Prints such as florals, polka dots, stripes, and other patterns were generally donned during the daytime. Despite the playful print, the waistline was outlined to maintain an effeminate and mature appeal. The decade also saw the introduction of the women’s smart suit. One such design was described in the March 11, 1935 publication of the Evening Star as a three-piece costume suit with great distinction. These suits often featured padded shoulders and defined details.

Women’s smart suit (Credit: Evening Star (Washington, DC), November 27, 1938)

The 1930s were also influenced by the styles of Hollywood’s finest and most fabulous actresses. Icons such as Joan Crawford and Greta Garbo are noted for inspiring women’s fashion through the big screen, helping many to cope during the effects of The Great Depression.

The 1940s

Utilitarian fashion (Credit: Valerie Mendes and Amy de la Haye, 20th Century Fashion, 1999.)

The world of fashion was disrupted during the 1940s and the dominance of the industry in the early years of the decade was no longer linked to the French. World War II had limited the output of designs by some of France’s best. A number of designers migrated from Paris as Germany had invaded the capital.

French fashion was now associated with utility clothing. Minimalism was the foundation on which clothing was now created. Contemporary blouses were swapped with button-up collared tops, neutral tones were prevalent, and suits became chunkier and squared, caused by a decline in the availability of cloth, leather, wool, and other raw materials.


Christian Dior’s “New Look” silhouette (Credit: Evening Star, Washington, DC, July 15, 1949 )

This utilitarian style of dressing was not adopted by much of the American society, however. In the United States, sporty and stylish dresses were taking over with designers such as Claire McCardell who was carving a new path in fashion through a heavier reliance on denim, jersey, and seersucker. She introduced the trendy popover dress: a chic and versatile wrap dress made of denim.

The impact of World War II on France had allowed the United States to rise as the leader of fashion globally. Nevertheless, utilitarian apparel had lost its spark by 1947 when Christian Dior premiered his “Corolle” line; a post-war style featuring rounded shoulders, defined waistlines, and full A-line skirts. Known as the “New Look”, this design transformed women’s fashion from the simple elegant styles worn in the decades prior to more extravagant pieces, doused in femininity.

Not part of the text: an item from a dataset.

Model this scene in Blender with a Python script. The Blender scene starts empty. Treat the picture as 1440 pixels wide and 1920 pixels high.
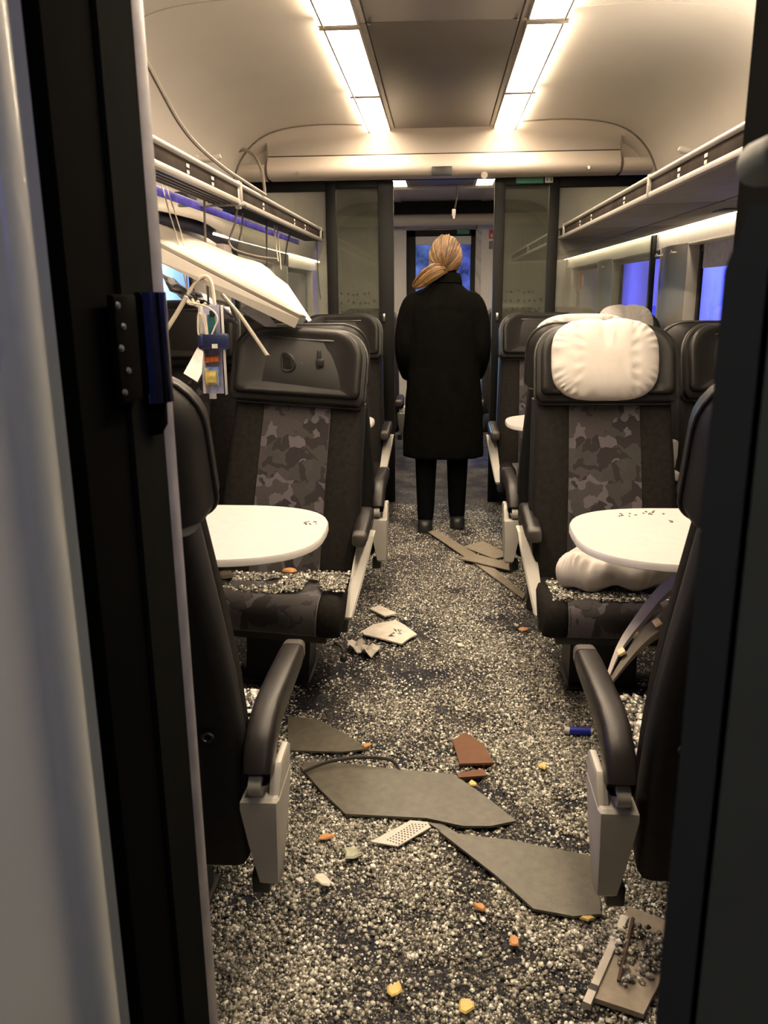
import bpy, bmesh, math, random
import numpy as np
from mathutils import Vector, Matrix
random.seed(7); rng = np.random.default_rng(11)
S = bpy.context.scene
COL = S.collection
pi = math.pi
# ------------------------------------------------------------------ camera
FPX, CH = 1553.0, 1.4
_d = np.array([(826-720)/FPX, (552-960)/FPX, 1.0]); _d /= np.linalg.norm(_d)
_r = math.radians(0.45)
_u = np.array([math.sin(_r), -math.cos(_r), 0.0]); _u = _u - _d*np.dot(_u, _d); _u /= np.linalg.norm(_u)
RW = np.stack([np.cross(_d, _u), _d, _u], 0)          # world <- camera(right, down, forward)
cam = bpy.data.cameras.new('camera'); camo = bpy.data.objects.new('camera', cam); COL.objects.link(camo)
cam.sensor_fit = 'VERTICAL'; cam.sensor_height = 36.0; cam.lens = FPX/1920*36; cam.clip_start = .02
M = Matrix(((RW[0][0], -RW[0][1], -RW[0][2], 0), (RW[1][0], -RW[1][1], -RW[1][2], 0), (RW[2][0], -RW[2][1], -RW[2][2], CH), (0, 0, 0, 1)))
camo.matrix_world = M
cam.dof.use_dof = True; cam.dof.focus_distance = 3.2; cam.dof.aperture_fstop = 11.0
S.camera = camo

def un(u, v, **k):                                     # photograph point -> place, given one known world coordinate
    w = RW @ np.array([(u-720)/FPX, (v-960)/FPX, 1.0]); o = np.array([0, 0, CH])
    (ax, val), = k.items(); i = 'xyz'.index(ax); t = (val-o[i])/w[i]
    return Vector((o+t*w).tolist())
def fl(u, v, z=0.0): return un(u, v, z=z)

# ------------------------------------------------------------------ world, exposure, outdoor lights
W = bpy.data.worlds.new('night'); S.world = W; W.use_nodes = True
W.node_tree.nodes['Background'].inputs[0].default_value = (.012, .014, .05, 1)
W.node_tree.nodes['Background'].inputs[1].default_value = 1.0
S.view_settings.view_transform = 'Standard'; S.view_settings.look = 'None'
S.view_settings.gamma = 1.0; S.view_settings.use_curve_mapping = False
S.view_settings.exposure = 0.42
S.cycles.max_bounces = 8; S.cycles.diffuse_bounces = 4; S.cycles.glossy_bounces = 3
S.cycles.transparent_max_bounces = 10; S.cycles.sample_clamp_indirect = 4.0
BLUE = (.06, .07, 1.0)
def lamp(name, kind, loc, energy, color, size=.1, target=None, spot=80):
    l = bpy.data.lights.new(name, kind); l.energy = energy; l.color = color
    if kind == 'AREA': l.shape = 'SQUARE'; l.size = size
    else: l.shadow_soft_size = size
    if kind == 'SPOT': l.spot_size = math.radians(spot); l.spot_blend = .6
    o = bpy.data.objects.new(name, l); COL.objects.link(o); o.location = loc
    if target is not None:
        o.rotation_euler = (Vector(target)-Vector(loc)).to_track_quat('-Z', 'Y').to_euler()
    return o
lamp('emergency_beacon_light', 'POINT', (2.1, 10.2, 1.9), 420, (.10, .11, 1.0), .1)
lamp('emergency_beacon_light', 'POINT', (2.1, 14.5, 1.6), 420, (.10, .11, 1.0), .1)
lamp('emergency_beacon_light', 'SPOT', (-2.3, 2.3, 1.5), 24, (.14, .16, 1.0), .15, (-.3, 1.5, 1.1), 70)
lamp('emergency_beacon_light', 'POINT', (-2.6, 9.9, 1.7), 420, (.38, .70, 1.0), .15)
lamp('emergency_beacon_light', 'SPOT', (2.2, -.55, 1.75), 11, (.12, .12, 1.0), .28, (-.33, .6, 1.5), 36)

# ------------------------------------------------------------------ materials
MATS = {}
def nt(name):
    m = bpy.data.materials.new(name); m.use_nodes = True; n = m.node_tree
    return m, n, n.nodes['Principled BSDF']
def mat(name, col, rough=.5, metal=0.0, var=.15, scale=30.0, bump=0.0, bscale=None, emit=None, es=0.0, spec=.5, coat=0.0, stretch=(1, 1, 1), alpha=None):
    if name in MATS: return MATS[name]
    m, n, b = nt(name)
    tc = n.nodes.new('ShaderNodeTexCoord'); mp = n.nodes.new('ShaderNodeMapping'); mp.inputs['Scale'].default_value = stretch
    n.links.new(tc.outputs['Object'], mp.inputs[0])
    no = n.nodes.new('ShaderNodeTexNoise'); no.inputs['Scale'].default_value = scale; no.inputs['Detail'].default_value = 4
    n.links.new(mp.outputs[0], no.inputs['Vector'])
    cr = n.nodes.new('ShaderNodeValToRGB'); e = cr.color_ramp.elements
    e[0].position = .3; e[1].position = .7
    e[0].color = (*[max(0, c*(1-var)) for c in col], 1); e[1].color = (*[min(1, c*(1+var)) for c in col], 1)
    n.links.new(no.outputs['Fac'], cr.inputs[0]); n.links.new(cr.outputs[0], b.inputs['Base Color'])
    b.inputs['Roughness'].default_value = rough; b.inputs['Metallic'].default_value = metal
    b.inputs['Specular IOR Level'].default_value = spec; b.inputs['Coat Weight'].default_value = coat
    if bump:
        n2 = n.nodes.new('ShaderNodeTexNoise'); n2.inputs['Scale'].default_value = bscale or scale*3; n2.inputs['Detail'].default_value = 3
        n.links.new(mp.outputs[0], n2.inputs['Vector'])
        bp = n.nodes.new('ShaderNodeBump'); bp.inputs['Strength'].default_value = bump; bp.inputs['Distance'].default_value = .004
        n.links.new(n2.outputs['Fac'], bp.inputs['Height']); n.links.new(bp.outputs[0], b.inputs['Normal'])
    if emit: b.inputs['Emission Color'].default_value = (*emit, 1); b.inputs['Emission Strength'].default_value = es
    MATS[name] = m; return m
def pane_mat(name, tint=(.9, .92, .9), refl=1.0, haze=0.0, hazecol=(.3, .3, .27)):
    if name in MATS: return MATS[name]
    m = bpy.data.materials.new(name); m.use_nodes = True; n = m.node_tree; n.nodes.clear()
    out = n.nodes.new('ShaderNodeOutputMaterial'); tr = n.nodes.new('ShaderNodeBsdfTransparent'); tr.inputs[0].default_value = (*tint, 1)
    gl = n.nodes.new('ShaderNodeBsdfGlossy'); gl.inputs['Roughness'].default_value = .03; gl.inputs[0].default_value = (refl, refl, refl, 1)
    lw = n.nodes.new('ShaderNodeLayerWeight'); lw.inputs[0].default_value = .5
    pw = n.nodes.new('ShaderNodeMath'); pw.operation = 'POWER'; pw.inputs[1].default_value = 4.5; n.links.new(lw.outputs['Facing'], pw.inputs[0])
    fr = n.nodes.new('ShaderNodeMapRange'); fr.inputs[3].default_value = .03; fr.inputs[4].default_value = .75; n.links.new(pw.outputs[0], fr.inputs[0])
    mx = n.nodes.new('ShaderNodeMixShader'); n.links.new(fr.outputs[0], mx.inputs[0]); n.links.new(tr.outputs[0], mx.inputs[1]); n.links.new(gl.outputs[0], mx.inputs[2])
    last = mx
    if haze:
        df = n.nodes.new('ShaderNodeBsdfDiffuse'); df.inputs[0].default_value = (*hazecol, 1)
        no = n.nodes.new('ShaderNodeTexNoise'); no.inputs['Scale'].default_value = 4; no.inputs['Detail'].default_value = 6
        tc = n.nodes.new('ShaderNodeTexCoord'); n.links.new(tc.outputs['Object'], no.inputs['Vector'])
        mr = n.nodes.new('ShaderNodeMapRange'); mr.inputs[1].default_value = .3; mr.inputs[2].default_value = .75; mr.inputs[3].default_value = haze*.4; mr.inputs[4].default_value = haze
        n.links.new(no.outputs['Fac'], mr.inputs[0])
        m2 = n.nodes.new('ShaderNodeMixShader'); n.links.new(mr.outputs[0], m2.inputs[0]); n.links.new(mx.outputs[0], m2.inputs[1]); n.links.new(df.outputs[0], m2.inputs[2]); last = m2
    n.links.new(last.outputs[0], out.inputs[0]); MATS[name] = m; return m
def emit_mat(name, col, strength):
    m = bpy.data.materials.new(name); m.use_nodes = True; n = m.node_tree; n.nodes.clear()
    out = n.nodes.new('ShaderNodeOutputMaterial'); em = n.nodes.new('ShaderNodeEmission')
    em.inputs[0].default_value = (*col, 1); em.inputs[1].default_value = strength
    n.links.new(em.outputs[0], out.inputs[0]); return m

def pattern_fabric():
    m, n, b = nt('patterned_fabric')
    tc = n.nodes.new('ShaderNodeTexCoord')
    nz = n.nodes.new('ShaderNodeTexNoise'); nz.inputs['Scale'].default_value = 13; nz.inputs['Detail'].default_value = 2
    n.links.new(tc.outputs['Object'], nz.inputs['Vector'])
    mxv = n.nodes.new('ShaderNodeMix'); mxv.data_type = 'VECTOR'; mxv.inputs[0].default_value = .13
    n.links.new(tc.outputs['Object'], mxv.inputs[4]); n.links.new(nz.outputs['Color'], mxv.inputs[5])
    vo = n.nodes.new('ShaderNodeTexVoronoi'); vo.inputs['Scale'].default_value = 25
    n.links.new(mxv.outputs[1], vo.inputs['Vector'])
    cr = n.nodes.new('ShaderNodeValToRGB'); cr.color_ramp.interpolation = 'CONSTANT'; el = cr.color_ramp.elements
    el[0].position = 0; el[0].color = (.026, .022, .024, 1); el[1].position = .34; el[1].color = (.052, .046, .049, 1)
    for p, c in ((.60, (.046, .043, .042, 1)), (.80, (.098, .088, .100, 1))):
        q = el.new(p); q.color = c
    sep = n.nodes.new('ShaderNodeSeparateColor'); n.links.new(vo.outputs['Color'], sep.inputs[0]); n.links.new(sep.outputs[0], cr.inputs[0])
    wv = n.nodes.new('ShaderNodeTexNoise'); wv.inputs['Scale'].default_value = 420; n.links.new(tc.outputs['Object'], wv.inputs['Vector'])
    mul = n.nodes.new('ShaderNodeMix'); mul.data_type = 'RGBA'; mul.blend_type = 'OVERLAY'; mul.inputs[0].default_value = .6
    n.links.new(cr.outputs[0], mul.inputs[6]); n.links.new(wv.outputs['Color'], mul.inputs[7])
    n.links.new(mul.outputs[2], b.inputs['Base Color']); b.inputs['Roughness'].default_value = .9; b.inputs['Specular IOR Level'].default_value = .15
    b.inputs['Sheen Weight'].default_value = .25
    MATS['pattern'] = m; return m
PATTERN = pattern_fabric()
LEATHER = mat('black_leather', (.011, .010, .0095), .46, var=.2, scale=18, bump=.06, bscale=220, spec=.24)
CLOTH = mat('black_cloth', (.016, .0145, .0135), .95, var=.25, scale=60, bump=.3, bscale=500, spec=.08)
SHELL = mat('dark_shell_plastic', (.011, .011, .013), .55, var=.2, scale=40, bump=.12, bscale=300, spec=.3)
ARMLEA = mat('armrest_leather', (.016, .0135, .0135), .38, var=.2, scale=25, bump=.08, bscale=200, spec=.34)
ARMCAP = mat('armrest_cap_plastic', (.06, .053, .05), .5, var=.1)
GREYP = mat('grey_plastic', (.47, .45, .41), .45, var=.05, scale=12)
BLACK = mat('black_plastic', (.012, .012, .013), .45, var=.2)
METAL = mat('steel', (.55, .53, .5), .3, 1.0, var=.1)
TABLE = mat('table_laminate', (.58, .54, .50), .35, var=.03, scale=8)
TEDGE = mat('table_edge_band', (.60, .575, .56), .3, var=.04)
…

Dior’s new look would prevail well into the 1950s, crowning France as the world’s fashion hub once again.

The 1950s

The elegant flair of women’s fashion continued well into the 1950s with Dior’s “New Look” still leading the way. However, with new designers came variety and freedom in style. The likes of Hubert de Givenchy and Cristóbal Balenciaga placed a playful spin on the formalwear donned by the women of the decade. Conservational prints, loud fashion, and bubble skirts were revolutionizing the era.

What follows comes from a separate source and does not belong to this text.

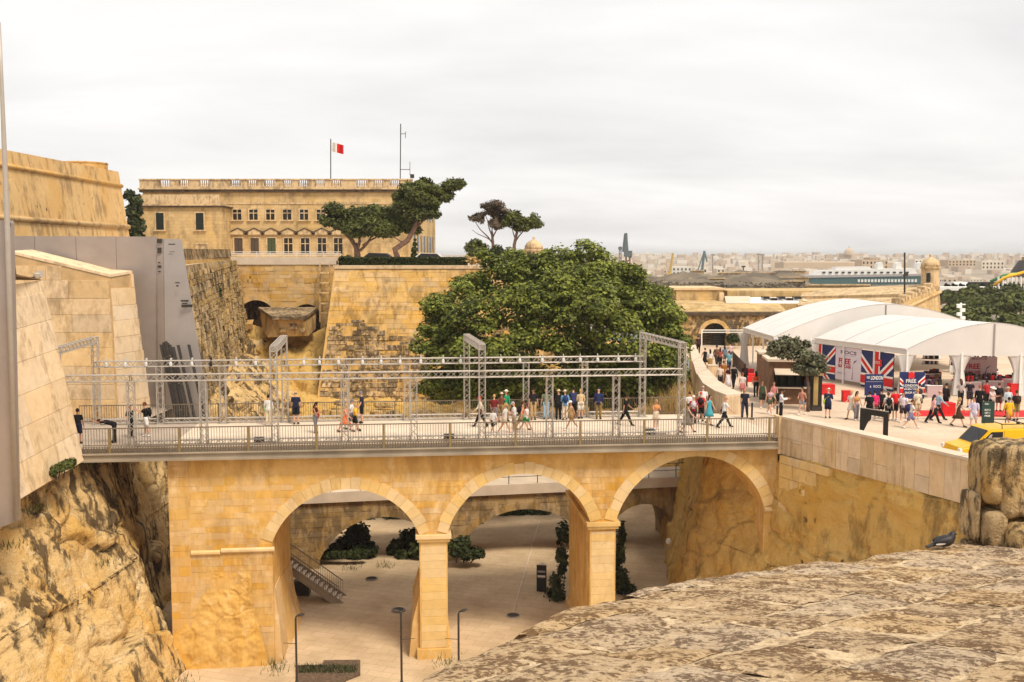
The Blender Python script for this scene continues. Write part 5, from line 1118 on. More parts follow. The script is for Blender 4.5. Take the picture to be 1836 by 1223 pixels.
def body_mesh(pose):
    J = pose.joints(); V = []; E_ = []; Rd = []
    def add(p, r): V.append(tuple(p)); Rd.append(r if hasattr(r, '__len__') else (r, r)); return len(V) - 1
    pe = add(J['pelvis'], (.125, .10)); wa = add(J['waist'], (.115, .085)); ch = add(J['chest'], (.115, .088)); nk = add(J['neck'] - J['up'] * .03, (.07, .065)); h0 = add(J['head0'], .052); h1 = add(J['head1'] - J['hdir'] * .03, (.055, .06))
    E_ += [(pe, wa), (wa, ch), (ch, nk), (nk, h0), (h0, h1)]
    
    for i in (0, 1):
        a = add(J['hip%d' % i], .085); k0 = add(J['hip%d' % i].lerp(J['knee%d' % i], .5), .07); k = add(J['knee%d' % i], .052); c = add(J['knee%d' % i].lerp(J['ankle%d' % i], .35), .054); an = add(J['ankle%d' % i], .036); t_ = add(J['toe%d' % i], (.036, .024))
        E_ += [(pe, a), (a, k0), (k0, k), (k, c), (c, an), (an, t_)]
        s_ = add(J['sh%d' % i], .042); e = add(J['el%d' % i], .040); f = add(J['el%d' % i].lerp(J['wr%d' % i], .3), .040); w = add(J['wr%d' % i], .026); pm = add(J['wr%d' % i] + J['hv%d' % i] * .07, (.034, .018))
        E_ += [(ch, s_), (s_, e), (e, f), (f, w), (w, pm)]
    me = bpy.data.meshes.new('b'); me.from_pydata(V, E_, []); o = bpy.data.objects.new('b', me); COL.objects.link(o)
    sk = o.modifiers.new('s', 'SKIN'); sk.use_smooth_shade = True; sk.branch_smoothing = .6
    for i, sv in enumerate(me.skin_vertices[0].data): sv.radius = Rd[i]; sv.use_root = i == 0
    sb = o.modifiers.new('u', 'SUBSURF'); sb.levels = 1; sb.render_levels = 1
    dg = bpy.context.evaluated_depsgraph_get(); ev = o.evaluated_get(dg); m2 = bpy.data.meshes.new_from_object(ev)
    bpy.data.objects.remove(o); bpy.data.meshes.remove(me)
    vs = [tuple(v.co) for v in m2.vertices]; fs = [tuple(p.vertices) for p in m2.polygons]; bpy.data.meshes.remove(m2)
    b = MB(); b.v = vs; b.f = fs; b.m = [0] * len(fs)
    hc, u, f, X = J['head1'] + J['hdir'] * .02, J['hdir'], J['face'], Vector((1, 0, 0))
    g = ell(hc, u, X, f, (.118, .076, .098), 16, 10); b.add([hc + (v - hc) * (1 if (v - hc).dot(u) > -.02 else 1 + .9 * ((v - hc).dot(u) + .02)) if True else v for v in map(Vector, g.v)], g.f)
    b.sweep([hc + f * .085 + u * .02, hc + f * .112 - u * .022, hc + f * .085 - u * .03], [.008, .015, .012], 6)
    for sx in (-1, 1): g = ell(hc + X * (sx * .078) - u * .005, u, X, f, (.03, .012, .02), 8, 5); b.add(g.v, g.f)
    for i, sx in ((0, -1), (1, 1)):            # palm ends in four fingers, thumb leaves its side
        hv = J['hv%d' % i]; p = J['wr%d' % i] + hv * .06; side = hv.cross(Vector((sx, 0, 0))); side = side.normalized() if side.length > .1 else Vector((0, -1, 0)); curl = Vector((-sx, 0, 0)) - hv * Vector((-sx, 0, 0)).dot(hv)
        for k, ln in enumerate((.058, .070, .066, .05)):
            q = p + side * ((k - 1.5) * -.019) + hv * .025; b.sweep([q, q + hv * ln * .55 + curl * .006, q + hv * ln * .95 + curl * .026], [.0095, .009, .007], 5)
        q = p + side * .03; b.sweep([q - hv * .02, q + side * .022 + hv * .012, q + side * .026 + hv * .042 + curl * .012], [.011, .0105, .008], 5)
    return b, J
GC = {}
SKIN = {'f': plain('skin_fair', (.60, .33, .22, 1), .55, var=.05), 't': plain('skin_tanned', (.42, .20, .115, 1), .55, var=.05), 'd': plain('skin_dark', (.16, .075, .045, 1), .55, var=.05)}
def ell(c, u, s, f, a, n1=14, n2=9, lo=0.0, hi=1.0, skip=None):
    """ellipsoid patch: axes u (up), s (side), f (front) scaled by a; lo..hi along the polar angle"""
    b = MB(); V = []; F_ = []
    for j in range(n2 + 1):
        ph = math.pi * (lo + (hi - lo) * j / n2)
        for i in range(n1):
            th = 2 * math.pi * i / n1; V.append(c + u * (a[0] * math.cos(ph)) + s * (a[1] * math.sin(ph) * math.cos(th)) + f * (a[2] * math.sin(ph) * math.sin(th)))
    for j in range(n2):
        for i in range(n1):
            if skip and skip((j + .5) / n2, (i + .5) / n1): continue
            F_.append((j * n1 + i, (j + 1) * n1 + i, (j + 1) * n1 + (i + 1) % n1, j * n1 + (i + 1) % n1))
    b.add(V, F_); return b
def garment(pn, kind):
    key = (pn, kind)
    if key in GC: return GC[key]
    J = POSES[pn].joints(); b = MB(); pe, wa, ch, nk, up = J['pelvis'], J['waist'], J['chest'], J['neck'], J['up']; sd = Vector((1, 0, 0)); X = Vector((1, 0, 0))
    def torso(z0, flare=0.0):
        b.sweep([pe + up * z0, pe + up * .06, wa, ch, ch + up * .08, ch + up * .125, nk - up * .02], [(.178 + flare, .132 + flare), (.168 + flare * .6, .125), (.15, .112), (.175, .122), (.172, .108), (.135, .088), (.07, .068)], 14)
    def leg(i, f, r0, r1):
        h, k, a = J['hip%d' % i], J['knee%d' % i], J['ankle%d' % i]; pts = [h + Vector((0, 0, .08)), h, h.lerp(k, .5)]; rd = [.10, .108, .09 + r0]
        if f >= 1: pts.append(k); rd.append(.07 + r0)
        else: pts.append(h.lerp(k, f)); rd.append(.086 + r0)
        if f > 1: pts += [k.lerp(a, .5), k.lerp(a, f - 1)]; rd += [.066 + r1, .058 + r1]
        b.sweep(pts, rd, 10)
    def arm(i, f, w=.0):
        s_, e, wv = J['sh%d' % i], J['el%d' % i], J['wr%d' % i]; pts = [s_.lerp(nk, .45) - up * .035, s_ - up * .005, s_.lerp(e, .3), s_.lerp(e, .5)]; rd = [.05, .062 + w, .061 + w, .058 + w]
        if f <= 1: pts.append(s_.lerp(e, max(.55, f))); rd.append(.059 + w)
        else: pts += [e, e.lerp(wv, f - 1)]; rd += [.055 + w, .042 + w]
        b.sweep(pts, rd, 9)
    smooth = True
    if kind == 'tee': torso(-.06); arm(0, .72); arm(1, .72)
    elif kind == 'shirt': torso(-.10, .015); arm(0, 1.9); arm(1, 1.9)
    elif kind == 'tunic': torso(-.22, .03); arm(0, 1.3, .008); arm(1, 1.3, .008)
    elif kind == 'tank': torso(-.05)
    elif kind == 'crop': b.sweep([wa + up * .06, ch, ch + up * .1, nk - up * .03], [(.15, .112), (.183, .128), (.175, .105), (.1, .08)], 14)
    elif kind in ('dress', 'maxi'):
        f = .95 if kind == 'dress' else 1.75; k = (J['knee0'] + J['knee1']) / 2; a = (J['ankle0'] + J['ankle1']) / 2; end = pe.lerp(k, f) if f < 1 else k.lerp(a, f - 1); sp = abs(J['knee0'].y - J['knee1'].y) * .5 + .02
        b.sweep([end, pe.lerp(end, .5), pe + up * .02, wa, ch, ch + up * .1, nk - up * .03], [(.25, .17 + sp), (.215, .16 + sp * .4), (.185, .14), (.15, .11), (.175, .122), (.155, .1), (.085, .07)], 16)
    elif kind in ('skirt', 'long_skirt'):
        k = (J['knee0'] + J['knee1']) / 2; a = (J['ankle0'] + J['ankle1']) / 2; end = pe.lerp(k, .8) if kind == 'skirt' else k.lerp(a, .8); sp = abs(J['knee0'].y - J['knee1'].y) * .5 + .02
        b.sweep([end, pe.lerp(end, .5), pe, wa - up * .05], [(.235, .16 + sp), (.205, .155 + sp * .4), (.185, .14), (.155, .115)], 16)
    elif kind == 'trousers': leg(0, 1.95, .008, .006); leg(1, 1.95, .008, .006); b.sweep([pe - up * .05, pe + up * .1], [(.175, .13), (.165, .12)], 12)
    elif kind == 'leggings': leg(0, 1.93, -.008, -.008); leg(1, 1.93, -.008, -.008); b.sweep([pe - up * .05, pe + up * .1], [(.168, .125), (.16, .116)], 12)
    elif kind == 'shorts': leg(0, .92, .014, 0); leg(1, .92, .014, 0); b.sweep([pe - up * .05, pe + up * .1], [(.18, .135), (.168, .122)], 12)
    elif kind == 'hotpants': leg(0, .5, .006, 0); leg(1, .5, .006, 0); b.sweep([pe - up * .05, pe + up * .1], [(.175, .13), (.16, .118)], 12)
    elif kind in ('shoe0', 'shoe1'):
        for i in (int(kind[-1]),): b.sweep([J['heel%d' % i] + Vector((0, 0, .03)), J['ankle%d' % i] * .4 + J['toe%d' % i] * .6 + Vector((0, 0, -.0)), J['toe%d' % i]], [(.045, .045), (.05, .045), (.04, .028)], 8)
    elif kind in ('short', 'long', 'bun', 'bald'):
        c = J['head1'] + J['hdir'] * .026; u, f = J['hdir'], J['face']
        g = ell(c, u, X, f, (.126, .087, .108), 14, 8, 0, .62, lambda j, i: j > .55 and .12 < i < .38) if kind != 'bald' else ell(c, u, X, f, (.10, .083, .103), 14, 4, .45, .66, lambda j, i: .06 < i < .44)
        b.add(g.v, g.f)
        if kind == 'long': b.sweep([c - f * .05 + u * .04, c - f * .085 - u * .08, c - f * .09 - u * .22, c - f * .085 - u * .34], [(.08, .05), (.09, .045), (.085, .04), (.05, .02)], 10)
        if kind == 'bun': g = ell(c - f * .1 + u * .06, u, X, f, (.05, .05, .05), 8, 6); b.add(g.v, g.f)
    elif kind in ('hat', 'cap'):
        c = J['head1'] + J['hdir'] * .07; u, f = J['hdir'], J['face']; n = 18
        g = ell(c, u, X, f, (.095, .09, .11), 16, 6, 0, .5); b.add(g.v, g.f)
        ro, ri = (.19, .088) if kind == 'hat' else (.10, .09); V = []
        for i in range(n):
            t = 2 * math.pi * i / n; V.append(c + X * (ri * math.cos(t)) + f * (ri * 1.1 * math.sin(t)) + u * .012)
            ex = 1.0 if kind == 'hat' else (1.9 if math.sin(t) > .55 else 1.0); V.append(c + X * (ro * math.cos(t)) + f * (ro * 1.05 * math.sin(t) * ex) - u * .012)
        b.add(V, [(2 * i, 2 * i + 1, (2 * i + 3) % (2 * n), (2 * i + 2) % (2 * n)) for i in range(n)])
    elif kind == 'backpack':
        c = ch + J['back'] * .20 - up * .06; bm = bmesh.new(); bmesh.ops.create_cube(bm, size=1); bmesh.ops.bevel(bm, geom=bm.edges[:], offset=.22, segments=2, affect='EDGES')
        bk = J['back']; b.add([c + X * (v.co.x * .32) + up * (v.co.z * .46) + bk * (v.co.y * .2) for v in bm.verts], [tuple(v.index for v in f.verts) for f in bm.faces]); bm.free()
        for sx in (-1, 1): b.sweep([c + X * (sx * .1) + up * .2, nk + X * (sx * .1) - up * .02 - bk * .03, ch + X * (sx * .12) - bk * .135, wa + X * (sx * .15) - bk * .06], .018, 5)
    elif kind == 'bag':
        c = J['hip1'] + Vector((.13, .0, .05)); g = ell(c, ZX, X, Vector((0, 1, 0)), (.16, .06, .14), 10, 7); b.add(g.v, g.f); b.sweep([c + ZX * .12, ch + X * .12 - J['back'] * .1, nk - X * .09 + up * .0, ch - X * .05 + J['back'] * .12, c + ZX * .12 + Vector((0, .08, 0))], .012, 5)
    elif kind == 'face':
        c, u, f = J['head1'] + J['hdir'] * .02, J['hdir'], J['face']
        for sx in (-1, 1): g = ell(c + X * (sx * .03) + f * .086 + u * .022, u, X, f, (.009, .014, .008), 6, 4); b.add(g.v, g.f)
        g = ell(c + f * .078 - u * .05, u, X, f, (.006, .026, .008), 6, 4); b.add(g.v, g.f)
    me = b.mesh(kind, M['white'], smooth); GC[key] = me; return me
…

Examples of cocktail dresses of the 1950s (Credit: Evening Star (Washington, DC), May 15, 1955.)

In the meantime, Claire McCardell’s wrap dresses continued to be a hit. The American designer became the go-to for trendy sportswear designs and sundresses. She also introduced the cuffed calf-length trousers known as pedal pushers which are still in style today.

Claire McCardell’s pedal pusher trousers (Credit: Evening Star (Washington, DC), May 17, 1953)

The love for lavish fashion had returned following the Second World War. Luxurious outfits with matching accessories, and perfectly applied makeup were the standard. This style of dressing would further evolve in the 1960s, leading lead to the bright and bold get-ups that characterized the decade.